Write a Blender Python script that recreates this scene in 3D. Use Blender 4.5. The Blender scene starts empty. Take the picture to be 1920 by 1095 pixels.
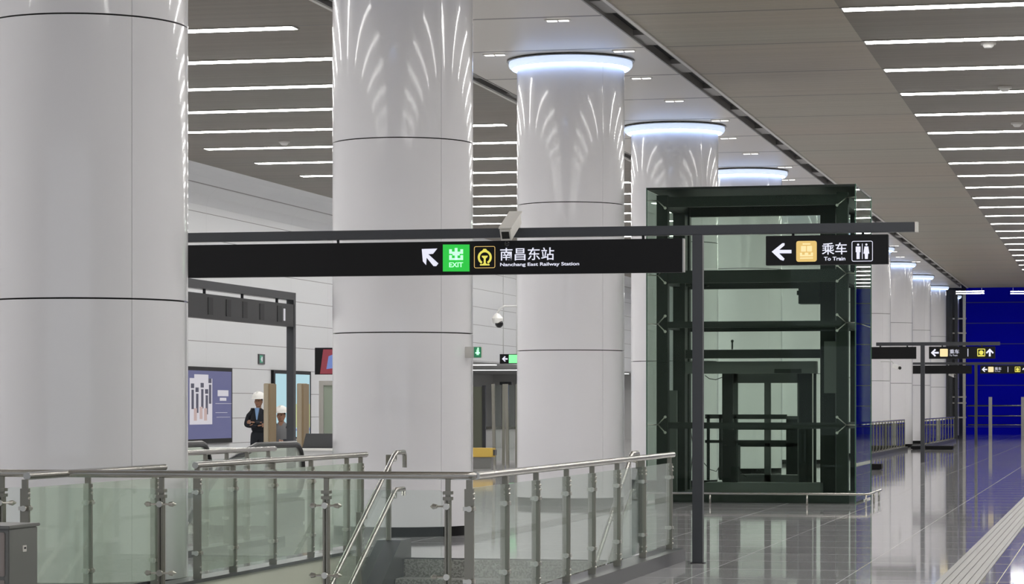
import bpy, bmesh, math, random
from mathutils import Vector, Matrix
R = math.radians
random.seed(7)
scene = bpy.context.scene
COL = scene.collection

# ------------------------------------------------------------------ camera, world, exposure
F = 5000.0; HZ = 762.0; EYE = 1.36
A = math.atan(1134.0 / F); CA, SA = math.cos(A), math.sin(A)
VP = 960 + F * math.tan(A)
cam_data = bpy.data.cameras.new('camera'); cam = bpy.data.objects.new('camera', cam_data); COL.objects.link(cam)
cam.location = (0, 0, EYE); cam.rotation_euler = (R(90), 0, A)
cam_data.sensor_width = 36; cam_data.lens = 36 * F / 1920
cam_data.shift_y = (HZ - 547.5) / 1920
cam_data.clip_end = 400
scene.camera = cam
world = bpy.data.worlds.new('world'); scene.world = world; world.use_nodes = True
world.node_tree.nodes['Background'].inputs[0].default_value = (0.80, 0.86, 0.95, 1)
world.node_tree.nodes['Background'].inputs[1].default_value = 0.9
scene.view_settings.view_transform = 'Standard'; scene.view_settings.look = 'None'
scene.view_settings.gamma = 1; scene.view_settings.use_curve_mapping = False
scene.view_settings.exposure = 0.0
scene.cycles.max_bounces = 10; scene.cycles.transparent_max_bounces = 40
scene.cycles.glossy_bounces = 6; scene.cycles.diffuse_bounces = 5
STRIP = 24.0      # radiance of the ceiling strip lights
RING = 0.75        # radiance of the rings at the column heads

# ------------------------------------------------------------------ pixel helpers (read a place off the photo, in metres)
def zY(px, Y):
    k = (px - VP) * CA / F
    return Y * CA / (1 + k * SA), k
def onY(px, py, Y):                     # point on the plane Y = const
    z, k = zY(px, Y)
    return Vector((k * z, Y, EYE - (py - HZ) / F * z))
def onX(px, py, X):                     # point on the plane X = const
    z = F * X / (CA * (px - VP))
    return Vector((X, (z + X * SA) / CA, EYE - (py - HZ) / F * z))
def atz(px, py, z):                     # point at camera depth z
    xc = (px - 960) / F * z
    return Vector((xc * CA - z * SA, xc * SA + z * CA, EYE - (py - HZ) / F * z))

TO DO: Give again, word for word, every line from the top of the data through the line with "RING = 0.75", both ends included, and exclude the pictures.

RESPONSE TO THE TASK:
Write a Blender Python script that recreates this scene in 3D. Use Blender 4.5. The Blender scene starts empty. Take the picture to be 1920 by 1095 pixels.
import bpy, bmesh, math, random
from mathutils import Vector, Matrix
R = math.radians
random.seed(7)
scene = bpy.context.scene
COL = scene.collection

# ------------------------------------------------------------------ camera, world, exposure
F = 5000.0; HZ = 762.0; EYE = 1.36
A = math.atan(1134.0 / F); CA, SA = math.cos(A), math.sin(A)
VP = 960 + F * math.tan(A)
cam_data = bpy.data.cameras.new('camera'); cam = bpy.data.objects.new('camera', cam_data); COL.objects.link(cam)
cam.location = (0, 0, EYE); cam.rotation_euler = (R(90), 0, A)
cam_data.sensor_width = 36; cam_data.lens = 36 * F / 1920
cam_data.shift_y = (HZ - 547.5) / 1920
cam_data.clip_end = 400
scene.camera = cam
world = bpy.data.worlds.new('world'); scene.world = world; world.use_nodes = True
world.node_tree.nodes['Background'].inputs[0].default_value = (0.80, 0.86, 0.95, 1)
world.node_tree.nodes['Background'].inputs[1].default_value = 0.9
scene.view_settings.view_transform = 'Standard'; scene.view_settings.look = 'None'
scene.view_settings.gamma = 1; scene.view_settings.use_curve_mapping = False
scene.view_settings.exposure = 0.0
scene.cycles.max_bounces = 10; scene.cycles.transparent_max_bounces = 40
scene.cycles.glossy_bounces = 6; scene.cycles.diffuse_bounces = 5
STRIP = 24.0      # radiance of the ceiling strip lights
RING = 0.75        # radiance of the rings at the column heads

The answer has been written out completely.